Mr. Phillips was a native of Maryland, and came to St. Paul in 1848. He was the first district attorney of the county of Ramsey. He became quite prominent as a lawyer and politician, and tradition has handed down many interesting anecdotes concerning him. The indictment charged him with assault with intent to maim. In an altercation with a man, he had drawn a pistol on him, and his defense was that the pistol was not loaded. The witness for the prosecution swore that it was, and added that he could see the load. The prisoner, as the law then was, was not allowed to testify in his own behalf. He was convicted and fined $25. He was very indignant at the result, and explained the assertion of the witness, that he could see the load, in this way. He said he had been electioneering for Mr. Henry M. Rice, and from the uncertainty of getting his meals in such an unsettled country, he carried crackers and cheese in the same pocket with his pistol, a crumb of which had gotten into the pistol, and the fellow was so scared when he looked at it, that he thought it was loaded to the muzzle.
Another anecdote which is related of him shows that he fully understood the fundamental principle which underlies success in the practice of law—that of always charging for services performed. Mr. Henry M. Rice had presented him with a lot in St. Paul, upon which to build an office, and when he presented his next bill to Mr.

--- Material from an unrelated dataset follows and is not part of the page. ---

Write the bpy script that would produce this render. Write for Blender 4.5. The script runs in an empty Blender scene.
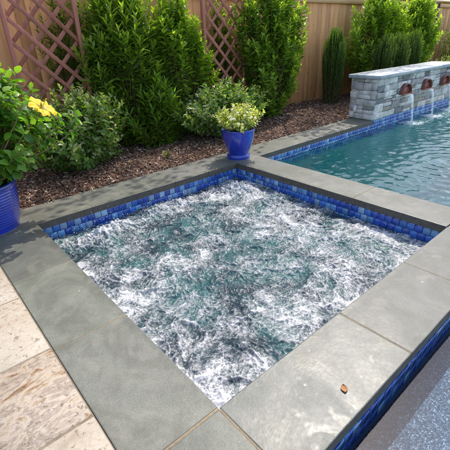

Rice there was in it a charge of four dollars for drawing the deed.
The territorial courts as originally constituted, being composed of only three judges, the trial terms were held by single judges, and the supreme court by all three sitting in bank, where they would review each others decisions on appeal.
When the state was admitted into the Union the judiciary was made to consist of a chief justice and two associate justices, who constituted the supreme court, with a jurisdiction exclusively appellate, and a district judge for each district. As the state has grown in population and business, the supreme court judges have been increased to five and the judicial districts to eighteen in number, two of which, the second and the fourth, have six judges each, the eleventh three, the first and seventh two each, and the remainder one each.
The practice adopted by the territorial legislature was generally similar to that of the New York code, with such differences as were necessary to conform it to a very new country. From a residence in the territory and state of forty-seven years, nearly all of which has been spent either in practice at the bar or as a judge on the bench, I take pride in saying that the judiciary of Minnesota, in all its branches, both territorial and state, has, during its fifty years of existence, equalled in ability, learning and integrity that of any state in the West, which is well attested by the seventy-seven well filled volumes of its reported decisions.
Nearly all of the old lawyers of Minnesota were admitted to practice at the first term held at Stillwater, among whom were Morton S. Wilkinson, Henry L. Moss, Edmund Rice, Lorenzo A. Babcock, Alexander Wilkin, Bushrod W. Lott, and many others. Of the whole list, Mr. Moss is the sole survivor.